Es una reivindicación que aparece de forma posterior a la novela. Si yo me hubiese sentado a escribir una novela pensando en una historia que homenajeara a la mujer latina, me hubiese salido cualquier cosa. Está historia logra eso, asumiendo que lo logra, precisamente porque no se lo planteó. Eso ocurre en ocasiones con la literatura, termina significando cosas que sus autores no pretendían.

Cuando Vargas Llosa publica La ciudad y los perros, se va a Francia para que la novela sea traducida. En la historia hay un personaje, El Jaguar, un alumno indisciplinado, que presuntamente ha matado a uno de sus compañeros. En la novela eso no queda muy claro, hay como un margen para la ambigüedad, pero cuando el escritor llega a Francia, el editor lo recibe y le dice: “Mario, una de las cosas que más me ha gustado es como El Jaguar acepta el homicidio para poder recuperar el ascendiente sobre sus compañeros”. Vargas Llosa le dice: “No, no, no. El Jaguar no mata a su compañero”. Y el editor le contesta: “Ah, no Mario, usted no ha entendido el libro que ha escrito”. (Renato ríe) De cierto modo le dijo que no sabía nada de la novela que escribió.

A mí me pasa eso. Son los lectores los que vienen a explicarme el libro. Me parece que esta novela ha terminado significando más cosas para mí a raíz de lo que me han comentado quienes ya la han leído que a partir de las conclusiones que yo he sacado.

¿Es intencional que en un momento político como el que vivimos reivindiques el ejercicio de la memoria?

Me parece que sí hay algo de intención. Tanto en las familias como en los países, el discurso de la memoria es muy impopular; en las sociedades, como en los países, hay una retórica que suelo asociar a una ideología de derecha que desprecia el pasado. El pasado por lo general tiene mala prensa. Se suele hablar más del futuro, del porvenir, de ya no hablar más sobre episodios ingratos. Tiene más popularidad, más acogida y más rating los personajes que se encargan de escrutar el futuro, chamanes, brujas, adivinadores, especialistas en quiromancia. Los personajes que indagan en el pasado, historiadores, antropólogos, psicoanalistas, son parte de una minoría más bien impopular.

Creo que tanto para las familias como para los países, en nuestras sociedades latinoamericanas, el trabajo sobre la memoria está en pañales. Es un trabajo duro, pesado, sobre el que hay que insistir.

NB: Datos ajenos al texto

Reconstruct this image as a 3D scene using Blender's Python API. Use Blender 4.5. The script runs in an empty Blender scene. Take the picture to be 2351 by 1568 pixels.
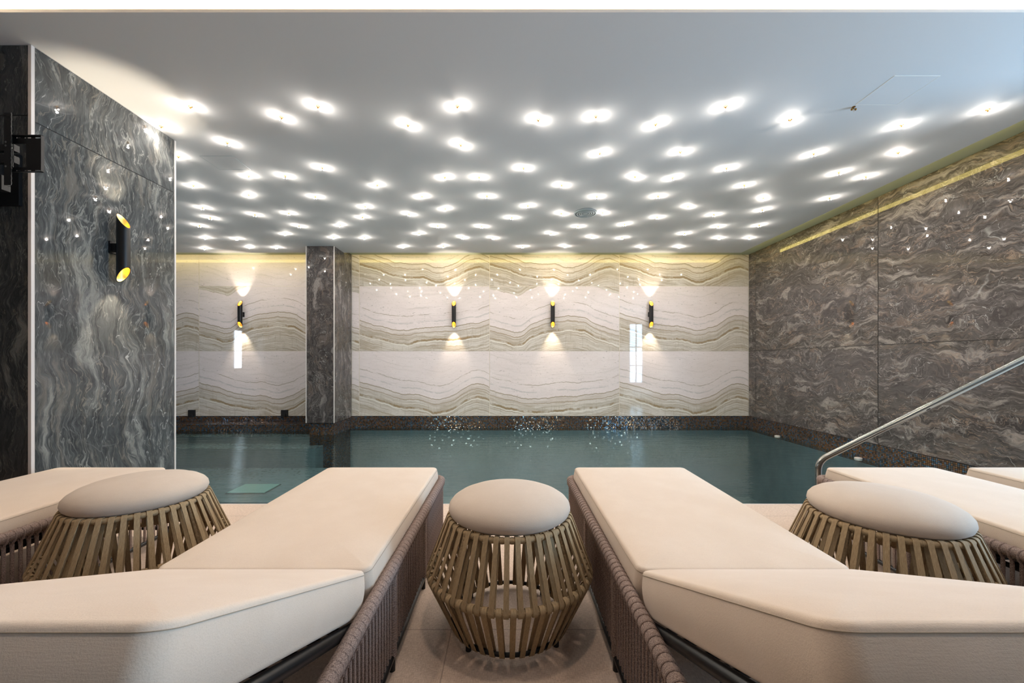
import bpy, math, random
from math import sin, cos, pi, radians as R
from mathutils import Vector, Matrix
random.seed(4)
scn = bpy.context.scene
C = scn.collection

# ------------------------------------------------------------------ camera
CH = 1.104                    # eye height above the deck
F = 900.0                     # focal length in pixels of the 2351 px wide frame
VX, VY = 1167.0, 832.0        # vanishing point
cam_d = bpy.data.cameras.new('camera')
cam_d.sensor_width = 36.0
cam_d.lens = F / 2351 * 36
cam_d.shift_x = (1175.5 - VX) / 2351
cam_d.shift_y = (VY - 784.0) / 2351
cam_d.clip_start = 0.02
cam = bpy.data.objects.new('camera', cam_d)
cam.location = (0, 0, CH); cam.rotation_euler = (R(90), 0, 0)
C.objects.link(cam); scn.camera = cam

# ------------------------------------------------------------------ world, exposure, daylight
w = bpy.data.worlds.new('daylight'); scn.world = w; w.use_nodes = True
bg = w.node_tree.nodes['Background']
bg.inputs[0].default_value = (0.62, 0.79, 1.0, 1); bg.inputs[1].default_value = 2.0
vs = scn.view_settings
vs.view_transform = 'Standard'; vs.look = 'None'; vs.gamma = 1.0; vs.use_curve_mapping = False
vs.exposure = 0.70

def area(name, loc, rot, sx, sy, power, col, spread=180):
    l = bpy.data.lights.new(name, 'AREA'); l.shape = 'RECTANGLE'; l.size = sx; l.size_y = sy
    l.energy = power; l.color = col; l.spread = R(spread)
    o = bpy.data.objects.new(name, l); o.location = loc; o.rotation_euler = rot
    C.objects.link(o); return o
# daylight through the side window (faces -X) and the rear windows (face +Y)
area('daylight_side_window', (6.60, 1.2, 1.5), (0, R(90), 0), 2.5, 1.7, 190, (0.40, 0.69, 1.0))
area('daylight_rear_window', (5.55, -2.06, 1.52), (R(90), 0, 0), 0.62, 2.6, 60, (0.48, 0.73, 1.0))
area('daylight_bay_window', (-7.56, 4.05, 1.47), (0, R(-90), 0), 1.05, 0.3, 14, (0.75, 0.87, 1.0))

# unseen warm fill lights, added above the deck to brighten it
DOWN = [(-2.9, 1.15), (-1.45, 1.15), (0.05, 1.15), (1.55, 1.15), (3.1, 1.15)]
for dx, dy in DOWN:
    area('deck_fill_light', (dx, dy, CH + 1.99), (0, 0, 0), .16, .16, 3.4, (1.0, .80, .64), 130)

# ------------------------------------------------------------------ helpers
class MB:
    def __init__(s): s.v = []; s.f = []; s.m = []; s.uv = []; s.uv2 = []; s.useuv = False
    def add(s, verts, faces, mi=0):
        b = len(s.v); s.v += [tuple(p) for p in verts]
        for f in faces:
            s.f.append(tuple(b + i for i in f)); s.m.append(mi); s.uv.append(None); s.uv2.append((0, 0))
        return s
    def quad(s, p, uv=None, uv2=(0, 0), mi=0):
        b = len(s.v); s.v += [tuple(q) for q in p]
        s.f.append((b, b + 1, b + 2, b + 3)); s.m.append(mi); s.uv.append(uv); s.uv2.append(uv2); s.useuv = True
        return s
    def box(s, x0, x1, y0, y1, z0, z1, mi=0):
        v = [(x, y, z) for x in (x0, x1) for y in (y0, y1) for z in (z0, z1)]
        return s.add(v, [(0, 1, 3, 2), (4, 6, 7, 5), (0, 4, 5, 1), (2, 3, 7, 6), (0, 2, 6, 4), (1, 5, 7, 3)], mi)
    def tube(s, pts, r, n=10, closed=False, caps=True, mi=0):
        P = [Vector(p) for p in pts]; N = len(P)
        rr = r if isinstance(r, (list, tuple)) else [r] * N
        rings = []
        t0 = (P[1] - P[0]).normalized()
        up = Vector((0, 0, 1)) if abs(t0.z) < 0.9 else Vector((1, 0, 0))
        nrm = (up - t0 * up.dot(t0)).normalized()
        for i in range(N):
            if closed: t = P[(i + 1) % N] - P[i - 1]
            elif i == 0: t = P[1] - P[0]
            elif i == N - 1: t = P[-1] - P[-2]
            else: t = P[i + 1] - P[i - 1]
            t.normalize()
            nrm = (nrm - t * nrm.dot(t)).normalized()
            b = t.cross(nrm)
            rings.append([P[i] + (nrm * cos(2 * pi * k / n) + b * sin(2 * pi * k / n)) * rr[i] for k in range(n)])
        v = [q for ring in rings for q in ring]; f = []
        for i in range(N if closed else N - 1):
            j = (i + 1) % N
            for k in range(n):
                l = (k + 1) % n
                f.append((i * n + k, i * n + l, j * n + l, j * n + k))
        if caps and not closed:
            f.append(tuple(range(n - 1, -1, -1))); f.append(tuple((N - 1) * n + k for k in range(n)))
        return s.add(v, f, mi)
    def lathe(s, prof, n=48, c=(0, 0, 0), mi=0, closed=False):
        v = []; f = []; M = len(prof)
        for k in range(n):
            a = 2 * pi * k / n
            for (r, z) in prof: v.append((c[0] + r * cos(a), c[1] + r * sin(a), c[2] + z))
        for k in range(n):
            l = (k + 1) % n
            for i in range(M if closed else M - 1):
                j = (i + 1) % M
                f.append((k * M + i, l * M + i, l * M + j, k * M + j))
        return s.add(v, f, mi)
    def build(s, name, mats, parent=None, smooth=True, angle=40):
        me = bpy.data.meshes.new(name); me.from_pydata(s.v, [], s.f)
        if not isinstance(mats, (list, tuple)): mats = [mats]
        for m in mats: me.materials.append(m)
        me.polygons.foreach_set('material_index', s.m)
        if s.useuv:
            a = me.uv_layers.new(name='uv'); b = me.uv_layers.new(name='tile')
            li = 0
            for fi, f in enumerate(s.f):
                for k in range(len(f)):
                    if s.uv[fi]: a.data[li].uv = s.uv[fi][k]
                    b.data[li].uv = s.uv2[fi]; li += 1
        if smooth:
            me.polygons.foreach_set('use_smooth', [True] * len(me.polygons))
            try: me.set_sharp_from_angle(angle=R(angle))
            except Exception: pass
        me.update()
        o = bpy.data.objects.new(name, me); C.objects.link(o)
        if parent: o.parent = parent
        return o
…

Esto de que no dejan de ser un lugar común no deja de ser verdadero, las cosas que no se resuelven, los fantasmas que no se conjuran y los traumas que no se verbalizan, terminan reproduciéndose en el futuro. No es creencia esotérica, eso ocurre, y en la novela buscó poner esa idea.

¿Ayuda mucho el ejercicio periodístico para investigar y escribir?

Fue fundamental. Yo no podría haber escrito esta novela si no hubiese ejercido el periodismo once años en los distintos lugares donde trabajé. Sobre todo en el diario El Comercio. He escrito prensa deportiva, prensa política, crónica urbana, y hubo una estrecha relación entre mi trabajo y cierta metodología usada para escribir la novela. Entrevistar a los propios parientes no es fácil porque tienes que ser persuasivo, hacer que se sientan cómodos frente a la grabadora, a veces tienes que depurar horas de grabación para obtener una o dos verdades.

Hubo documentos que uno, como periodista, sabe más o menos como ponderar y también sabe uno cómo jerarquizar la información, cartas, archivos, documentos del siglo pasado. Yo no hubiese tenido paciencia para la investigación si no me hubiese ejercitado en el periodismo por más de una década.